Par la formule du " subsistit ", Vatican II - conformément à la tradition catholique - voulait donc dire exactement le contraire du " relativisme théologique " : l’Église de Jésus-Christ existe réellement. Lui-même l’a voulue et l’Esprit Saint la crée continuellement à partir de la Pentecôte, même au milieu de tous les échecs humains, et la soutient dans son identité essentielle. L’institution n’est pas une extériorité inévitable mais théologiquement insignifiante ou même dangereuse, mais elle appartient, en son noyau essentiel, au caractère concret de l’Incarnation. Le Seigneur garde sa parole : " Les portes de l’enfer ne prévaudront pas contre elle ".
À ce point, il devient nécessaire d’enquêter un peu plus sérieusement sur le mot " subsistit ". Par cette expression, le Concile se différencie de la formule de Pie XII qui avait dit dans son Encyclique Mystici Corporis : l’Église catholique " est " (est, en latin) l’unique corps mystique du Christ. Dans la différence entre " subsistit " et " est " se cache tout le problème oecuménique.
Le mot " subsistit " vient de la philosophie ancienne qui s’est développée par la suite dans la scolastique. Lui correspond le mot grec " hypostasis ", qui a dans la christologie un rôle central pour décrire l’union de la nature divine et de la nature humaine dans la personne du Christ. " Subsistere " est un cas spécial de " esse " [être]. C’est l’être dans la forme d’un sujet qui est par lui-même. C’est bien de cela qu’il s’agit ici. Le Concile veut nous dire que l’Église de Jésus-Christ, comme sujet concret en ce monde, peut être rencontrée dans l’Église catholique. Cela ne peut se vérifier qu’une seule fois et la conception selon laquelle le " subsistit " serait à multiplier ne saisit pas, précisément, ce que l’on voulait dire. Par le mot " subsistit ", le Concile a voulu exprimer la singularité et la non multiplicité de l’Église catholique : l’Église existe comme sujet dans la réalité historique.
La différence entre " subsistit " et " est " renferme cependant le drame de la division ecclésiale.
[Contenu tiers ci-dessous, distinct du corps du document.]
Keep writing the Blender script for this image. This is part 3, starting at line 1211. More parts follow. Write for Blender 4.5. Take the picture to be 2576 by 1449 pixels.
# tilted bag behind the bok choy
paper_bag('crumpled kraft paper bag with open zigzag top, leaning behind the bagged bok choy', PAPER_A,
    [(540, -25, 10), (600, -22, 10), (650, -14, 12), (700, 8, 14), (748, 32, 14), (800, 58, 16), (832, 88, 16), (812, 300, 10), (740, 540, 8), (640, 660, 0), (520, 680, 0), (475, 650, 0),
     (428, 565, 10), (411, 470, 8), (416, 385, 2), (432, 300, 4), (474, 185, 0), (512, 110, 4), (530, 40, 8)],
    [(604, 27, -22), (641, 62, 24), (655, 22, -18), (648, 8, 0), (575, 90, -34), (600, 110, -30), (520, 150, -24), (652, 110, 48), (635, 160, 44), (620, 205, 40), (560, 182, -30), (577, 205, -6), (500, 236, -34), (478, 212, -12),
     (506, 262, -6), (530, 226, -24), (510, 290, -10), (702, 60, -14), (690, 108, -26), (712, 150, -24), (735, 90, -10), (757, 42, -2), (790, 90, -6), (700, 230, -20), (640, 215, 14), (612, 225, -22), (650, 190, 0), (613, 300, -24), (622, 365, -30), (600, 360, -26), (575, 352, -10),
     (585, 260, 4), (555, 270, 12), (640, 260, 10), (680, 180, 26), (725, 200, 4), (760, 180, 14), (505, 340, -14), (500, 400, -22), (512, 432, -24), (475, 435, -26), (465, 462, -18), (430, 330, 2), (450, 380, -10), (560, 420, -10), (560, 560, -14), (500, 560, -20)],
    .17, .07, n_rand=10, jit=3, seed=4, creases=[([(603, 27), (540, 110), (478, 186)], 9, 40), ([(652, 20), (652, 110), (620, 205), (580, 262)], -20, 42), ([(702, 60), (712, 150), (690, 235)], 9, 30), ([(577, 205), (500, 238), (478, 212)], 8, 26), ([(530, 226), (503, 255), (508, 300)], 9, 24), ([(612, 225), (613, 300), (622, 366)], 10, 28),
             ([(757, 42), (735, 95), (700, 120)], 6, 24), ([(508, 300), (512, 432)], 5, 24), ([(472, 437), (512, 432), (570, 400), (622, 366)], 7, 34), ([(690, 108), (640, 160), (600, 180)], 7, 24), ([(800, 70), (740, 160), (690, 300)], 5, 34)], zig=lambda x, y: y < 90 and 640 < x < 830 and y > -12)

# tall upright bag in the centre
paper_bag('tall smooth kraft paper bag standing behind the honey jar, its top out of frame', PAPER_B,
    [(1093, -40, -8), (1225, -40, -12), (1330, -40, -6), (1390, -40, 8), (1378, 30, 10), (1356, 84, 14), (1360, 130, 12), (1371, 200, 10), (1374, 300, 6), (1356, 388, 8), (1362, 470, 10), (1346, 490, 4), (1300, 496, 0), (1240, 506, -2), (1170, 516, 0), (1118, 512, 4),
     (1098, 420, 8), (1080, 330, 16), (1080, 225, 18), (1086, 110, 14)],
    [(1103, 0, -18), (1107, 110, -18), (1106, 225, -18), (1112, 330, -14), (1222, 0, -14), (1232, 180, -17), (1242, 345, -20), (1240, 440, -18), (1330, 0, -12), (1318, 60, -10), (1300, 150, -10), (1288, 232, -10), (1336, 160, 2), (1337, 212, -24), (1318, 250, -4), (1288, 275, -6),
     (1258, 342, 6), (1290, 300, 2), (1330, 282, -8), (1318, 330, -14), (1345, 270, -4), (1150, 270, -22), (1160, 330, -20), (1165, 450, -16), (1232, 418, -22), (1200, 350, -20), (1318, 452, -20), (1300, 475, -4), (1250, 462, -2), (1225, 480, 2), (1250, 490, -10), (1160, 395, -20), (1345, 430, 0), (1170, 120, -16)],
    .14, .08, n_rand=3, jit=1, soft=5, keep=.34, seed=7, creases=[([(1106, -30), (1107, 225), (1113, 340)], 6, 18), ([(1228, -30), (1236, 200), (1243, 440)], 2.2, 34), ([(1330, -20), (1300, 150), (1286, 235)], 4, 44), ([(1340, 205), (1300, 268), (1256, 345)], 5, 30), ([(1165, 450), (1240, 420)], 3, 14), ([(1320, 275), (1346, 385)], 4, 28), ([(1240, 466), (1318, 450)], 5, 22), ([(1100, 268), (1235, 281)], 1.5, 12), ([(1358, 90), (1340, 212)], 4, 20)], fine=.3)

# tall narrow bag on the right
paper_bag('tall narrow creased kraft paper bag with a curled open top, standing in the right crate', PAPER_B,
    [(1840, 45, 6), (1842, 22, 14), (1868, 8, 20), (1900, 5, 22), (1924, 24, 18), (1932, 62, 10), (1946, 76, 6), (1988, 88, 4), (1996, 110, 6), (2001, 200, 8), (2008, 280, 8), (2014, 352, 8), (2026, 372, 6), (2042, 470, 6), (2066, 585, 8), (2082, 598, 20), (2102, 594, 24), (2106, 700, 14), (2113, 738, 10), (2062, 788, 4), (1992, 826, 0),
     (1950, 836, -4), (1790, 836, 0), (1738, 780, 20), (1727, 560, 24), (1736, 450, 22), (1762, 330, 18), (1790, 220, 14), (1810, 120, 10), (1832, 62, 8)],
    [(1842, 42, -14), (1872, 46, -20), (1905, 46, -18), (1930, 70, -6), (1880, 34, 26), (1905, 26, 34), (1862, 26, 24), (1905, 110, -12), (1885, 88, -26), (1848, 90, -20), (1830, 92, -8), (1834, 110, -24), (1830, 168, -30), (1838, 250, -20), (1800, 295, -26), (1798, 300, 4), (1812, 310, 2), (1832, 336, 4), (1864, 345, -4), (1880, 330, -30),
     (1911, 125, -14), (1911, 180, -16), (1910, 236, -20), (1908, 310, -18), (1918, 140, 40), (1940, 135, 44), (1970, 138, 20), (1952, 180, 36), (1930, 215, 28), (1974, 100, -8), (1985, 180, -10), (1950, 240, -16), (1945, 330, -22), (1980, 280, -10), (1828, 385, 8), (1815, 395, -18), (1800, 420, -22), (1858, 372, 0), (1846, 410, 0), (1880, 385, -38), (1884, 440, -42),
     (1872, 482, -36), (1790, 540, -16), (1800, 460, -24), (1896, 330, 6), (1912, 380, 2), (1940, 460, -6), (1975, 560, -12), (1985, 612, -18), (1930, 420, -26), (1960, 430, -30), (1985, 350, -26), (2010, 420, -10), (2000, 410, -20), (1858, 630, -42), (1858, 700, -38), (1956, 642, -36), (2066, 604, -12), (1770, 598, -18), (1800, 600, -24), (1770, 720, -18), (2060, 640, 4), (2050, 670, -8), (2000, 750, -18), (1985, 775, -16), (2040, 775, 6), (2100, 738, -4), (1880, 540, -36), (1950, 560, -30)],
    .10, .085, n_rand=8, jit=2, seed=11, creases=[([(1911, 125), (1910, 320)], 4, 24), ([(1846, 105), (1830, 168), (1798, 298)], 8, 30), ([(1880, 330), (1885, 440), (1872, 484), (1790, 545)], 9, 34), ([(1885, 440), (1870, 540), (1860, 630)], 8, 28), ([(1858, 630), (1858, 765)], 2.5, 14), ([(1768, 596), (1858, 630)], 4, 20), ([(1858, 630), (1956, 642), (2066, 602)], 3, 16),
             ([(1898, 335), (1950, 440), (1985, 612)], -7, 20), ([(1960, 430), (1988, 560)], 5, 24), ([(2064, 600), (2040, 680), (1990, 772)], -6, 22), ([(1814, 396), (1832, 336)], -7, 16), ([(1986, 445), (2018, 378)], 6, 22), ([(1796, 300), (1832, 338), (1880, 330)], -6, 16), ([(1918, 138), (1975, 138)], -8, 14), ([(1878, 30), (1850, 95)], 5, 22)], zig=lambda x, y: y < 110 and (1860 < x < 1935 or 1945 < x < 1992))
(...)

Bien que l’Église soit seulement une et subsiste en un unique sujet, des réalités ecclésiales existent en dehors de ce sujet : de véritables Églises locales et diverses Communautés ecclésiales. Puisque le péché est une contradiction, on ne peut pas, en dernière analyse, pleinement résoudre d’un point de vue logique cette différence entre " subsistit " et " est ". Dans le paradoxe de la différence entre singularité et concrétisation de l’Église, d’une part, et existence d’une réalité ecclésiale en dehors de l’unique sujet, d’autre part, se reflète le caractère contradictoire du péché humain, la contradiction de la division. Cette division est quelque chose de totalement différent de la dialectique relativiste que nous avons décrite ci-dessus, dans laquelle la division des chrétiens perd son aspect douloureux et, en réalité, n’est pas une fracture mais seulement la manifestation des multiples variations sur un unique thème, dans laquelle toutes les variations ont raison, d’une certaine manière, et n’ont pas raison.
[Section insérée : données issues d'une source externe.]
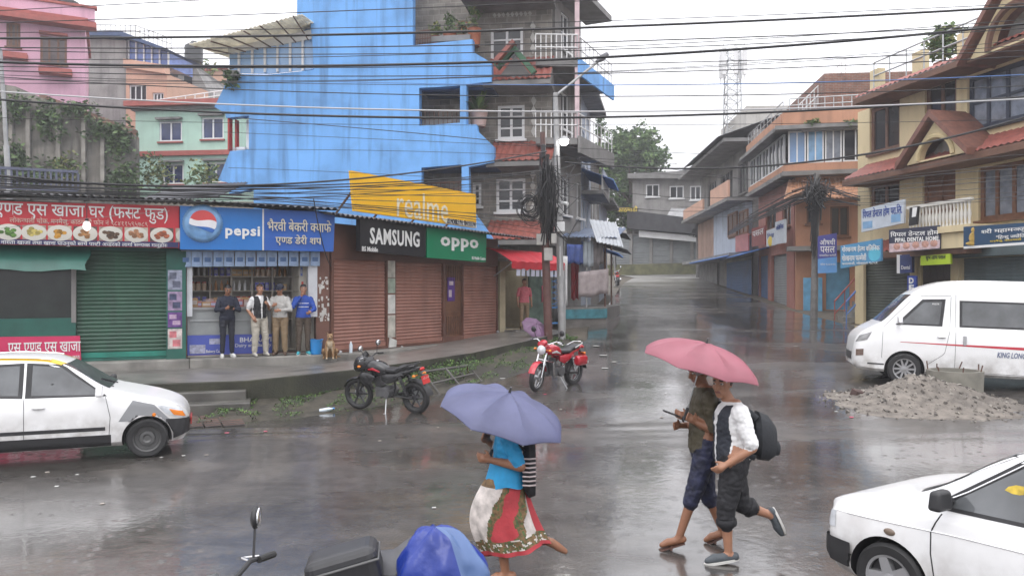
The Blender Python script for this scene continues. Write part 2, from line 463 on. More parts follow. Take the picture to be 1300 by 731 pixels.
rg2 = N.new('ShaderNodeMix'); L.new(lane, rg2.inputs[0]); L.new(mrg(big, 0.36, 0.58, 0.35, 1.0), rg2.inputs[2]); L.new(mrg(big, 0.42, 0.6, 0.0, 0.6), rg2.inputs[3]); L.new(rg2.outputs[0], b.inputs['Coat Weight']); b.inputs['Coat Roughness'].default_value = 0.07; b.inputs['Coat IOR'].default_value = 1.36
bp4 = N.new('ShaderNodeBump'); bp4.inputs['Distance'].default_value = 0.006; bp4.inputs['Strength'].default_value = 0.34; L.new(nz(9, 4), bp4.inputs['Height'])
bp5 = N.new('ShaderNodeBump'); bp5.inputs['Distance'].default_value = 0.003; bp5.inputs['Strength'].default_value = 0.14; L.new(fa.outputs[0], bp5.inputs['Height']); L.new(bp4.outputs[0], bp5.inputs['Normal']); L.new(bp5.outputs[0], b.inputs['Coat Normal'])
def road_edges(y):
 lt = [(-10, -40), (11.5, -40), (13.2, -9), (13.6, -5.3), (15.2, -2.6), (17.0, -0.6), (20, 1.0), (25, 2.4), (28, 2.7), (36, 4.3), (45, 5.9), (55, 7.8), (62, 9.6), (66, 9.0), (72, 9)]
 rt = [(-10, 40), (14, 40), (17, 22), (19.5, 15.4), (25, 13.6), (30, 12.4), (36, 12.3), (44, 12.9), (55, 13.9), (62, 15.0), (66, 19), (72, 22)]
 def ev(t):
  for (a, va), (b_, vb) in zip(t, t[1:]):
   if a <= y <= b_: return va + (vb - va) * (y - a) / (b_ - a)
  return t[-1][1]
 return ev(lt), ev(rt)
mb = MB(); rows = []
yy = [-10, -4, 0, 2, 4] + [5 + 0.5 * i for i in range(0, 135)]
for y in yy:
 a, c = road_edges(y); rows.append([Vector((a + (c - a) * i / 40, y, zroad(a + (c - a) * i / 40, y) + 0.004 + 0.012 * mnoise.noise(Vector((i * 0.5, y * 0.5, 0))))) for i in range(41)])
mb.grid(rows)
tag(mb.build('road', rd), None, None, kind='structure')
# raised pavement along the left shops
mb = MB()
front = [(-40, 9.4), (-12.5, 13.1), (-9.0, 14.25), (-7.3, 15.0), (-5.3, 15.65), (-3.06, 17.0), (-0.98, 19.6), (0.93, 23.3), (1.75, 25.6)]
back = [(-40, 20.0), (-14, 20.0), (-9, 20.0), (-7, 20.0), (-5, 22.0), (-3.0, 24), (-2.0, 26.5), (-0.4, 28), (0.6, 28.5)]
def zpave(x): return 0.55 + 0.055 * max(0, x + 5.3) + (0.06 if x > 0.5 else 0)
rows = []
for (fx, fy), (bx, by) in zip(front, back):
 rows.append([Vector((fx, fy, -0.5)), Vector((fx, fy, zpave(fx) - 0.02)), Vector((fx + 0.02, fy + 0.03, zpave(fx))), Vector(((fx + bx) / 2, (fy + by) / 2, zpave(fx) + 0.03)), Vector((bx, by, zpave(fx) + 0.06))])
mb.grid(rows, smooth=False)
mb.s = [False] * len(mb.s)
for i in range(len(mb.f)): mb.m[i] = 1 if i % 4 < 2 else 0
tag(mb.build('pavement', [concrete_wet, concrete_moss]), None, None, kind='structure')
# stone steps up from the road
mb = MB()
st = F(-9.3, 13.65, -5.0, 15.05)
for k, (n0, z1) in enumerate(((0.0, 0.20), (-0.42, 0.38))):
 st.box(mb, 0.0, st.len - 0.08 * k, -0.1, z1, -1.2, n0)
o = mb.build('stone_steps', mat('dark_wet_step', (0.11, 0.105, 0.095), 0.35, 0.3, 2.5, dirt=0.6, bump=0.3), org=st.pt(st.len / 2, 0)); bevelm(o, 0.02)
tag(o, 'worn grey concrete steps leading up from the wet road to the shop pavement', 'steps')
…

En réalité, il n’existe plus alors de nécessité intrinsèque de rechercher l’unité, parce que, en vérité, l’unique Église est de toute façon partout et nulle part. Donc, le christianisme n’existerait en réalité que dans la corrélation dialectique de variations opposées. L’oecuménisme consisterait dans le fait que tous, d’une certaine manière, se reconnaissent réciproquement, puisque tous ne seraient que des fragments de la réalité chrétienne. L’oecuménisme serait donc la résignation devant une dialectique relativiste, parce que Jésus appartient au passé et que, de toute façon, la vérité demeure cachée.
La vision du Concile est toute autre : le fait que le " subsistit " de l’unique sujet-Église soit présent dans l’Église catholique ne doit aucunement être attribué aux mérites des catholiques, mais il est l’oeuvre de Dieu, qui le fait perdurer malgré les continuels démérites des sujets humains. Ceux-ci ne peuvent s’en glorifier, mais seulement admirer la fidélité de Dieu, en ayant honte de leurs péchés et en étant en même temps pleins de gratitude. Mais on peut voir l’effet de leurs péchés : tout le monde voit le spectacle des communautés chrétiennes divisées et opposées, qui avancent réciproquement leurs prétentions à la vérité et qui, apparemment, réduisent à néant la prière que fit le Christ la veille de sa Passion. Alors que chacun peut percevoir la division comme réalité historique, on ne peut percevoir que dans la foi la subsistance de l’unique Église dans la figure concrète de l’Église catholique.
C’est bien parce que le Concile Vatican II a ressenti ce paradoxe qu’il a proclamé que l’oecuménisme était un devoir en tant que recherche de l’unité véritable et qu’il l’a confié à l’Église de l’avenir.